Fox Town Hall 3-15-18

The exterior of Foxboro’s town hall features stonework and stately columns all meant to deliver a Colonial look while the interior’s wide hallways and high ceilings, convey a feeling of openness.

No one is more zealous about insisting the public’s business be conducted publicly, openly and transparently than members of the Fourth Estate. But when taken to extremes even well-intentioned reforms can have unintended consequences.

Take, for example, the Citizen’s Input segment which precedes posted business at the start of every selectmen’s meeting. A long-standing tradition in Foxboro, this local custom allows ordinary townspeople a public soapbox to air their gripes or just speak their minds on the topics of the day. Originally conceived as a means of cutting through red tape and providing citizens direct access to the town’s preeminent policy-making and deliberative body, Citizen’s Input had the dual benefit of facilitating public dialog and, when necessary, keeping elected officials honest.

More recently, however, it has become a source of frustration — paradoxically — because of the determination of local leaders to comply with the state Open Meeting Law. Enacted in 1975 and most recently amended in September 2017, the so-called Sunshine Law seeks to promote public understanding of government by eliminating much of the secrecy that often surrounded deliberations and decisions upon which public policy is based.

According to Town Clerk Robert Cutler, amendments to the Open Meeting Law preclude public officials from discussing issues in open session unless they have been posted in advance as part of a formal meeting agenda.
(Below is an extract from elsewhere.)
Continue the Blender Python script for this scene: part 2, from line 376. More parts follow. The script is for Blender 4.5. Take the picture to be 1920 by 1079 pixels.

And because selectmen rarely know what topics might be raised during the spontaneous forum, board members have been advised to not say anything — an unsatisfying practice which, ironically, contradicts the presumptive goal of open government.

Although we can appreciate the rights of third parties to weigh in on issues raised in open session — and further understand that certain topics need to be addressed behind closed doors — we also doubt the state Legislature intended this provision to suppress public discourse, which is precisely what has happened here in Foxboro. Worse still, in their zeal to comply with the letter of the law selectmen have not only resisted engaging in discussion during Citizen’s Input, they also have failed to explain those reasons for giving citizens the silent treatment, leaving townspeople to draw their own conclusions.

Far from promoting transparency, this tone deaf lack of candor has had the opposite effect.

This unfortunate practice was revealed several weeks ago, when selectmen Mark Elfman and James DeVellis publicly conveyed the restrictions imposed during most Citizen’s Input encounters. DeVellis, in his final meeting before stepping down from the board, apologized to Patricia Stevens of Mechanic Street, who on numerous occasions in recent years has asked selectmen to address excessive traffic speeds in front of her home (and elsewhere in town), only to be dismissed with a courteous “thank you.”

Since then, town officials have taken an active interest in Stevens’ longstanding complaints. However, the dysfunctional practice has caught the eye of other observers as well — including town historian Jack Authelet, longtime editor of this newspaper and former Massachusetts “Sunshine” chairman for the Society of Professional Journalists.

In that role, Authelet has spent decades zealously promoting and defending the state Open Meeting Law. But this week he suggested that selectmen are doing themselves — and those townspeople seeking to establish a public dialog with their elected leaders — a disservice with their tight-lipped approach

“I think there have been some misconceptions about what selectmen can or can’t do,” Authelet said, not coincidentally, during Tuesday night’s Citizen’s Input segment. “The board should realize it has much greater latitude in how it responds” to such unscheduled inquiries by townspeople. Rather than sending away such petitioners empty handed, Authelet urged board members to let common sense dictate the boundaries of such conversations.

“I think we’d have a lot more satisfied people coming in under Citizen’s Input,” he concluded.

All of this might seem like small potatoes compared to some of the weighty issues facing local government. But sometimes the little things speak loudest about our values and priorities as a community. At the very least, selectmen and their appointed agents can do a better job of informing citizens how to move complaints through proper channels, thereby remaining faithful to the spirit, as well as the letter, of the Open Meeting Law.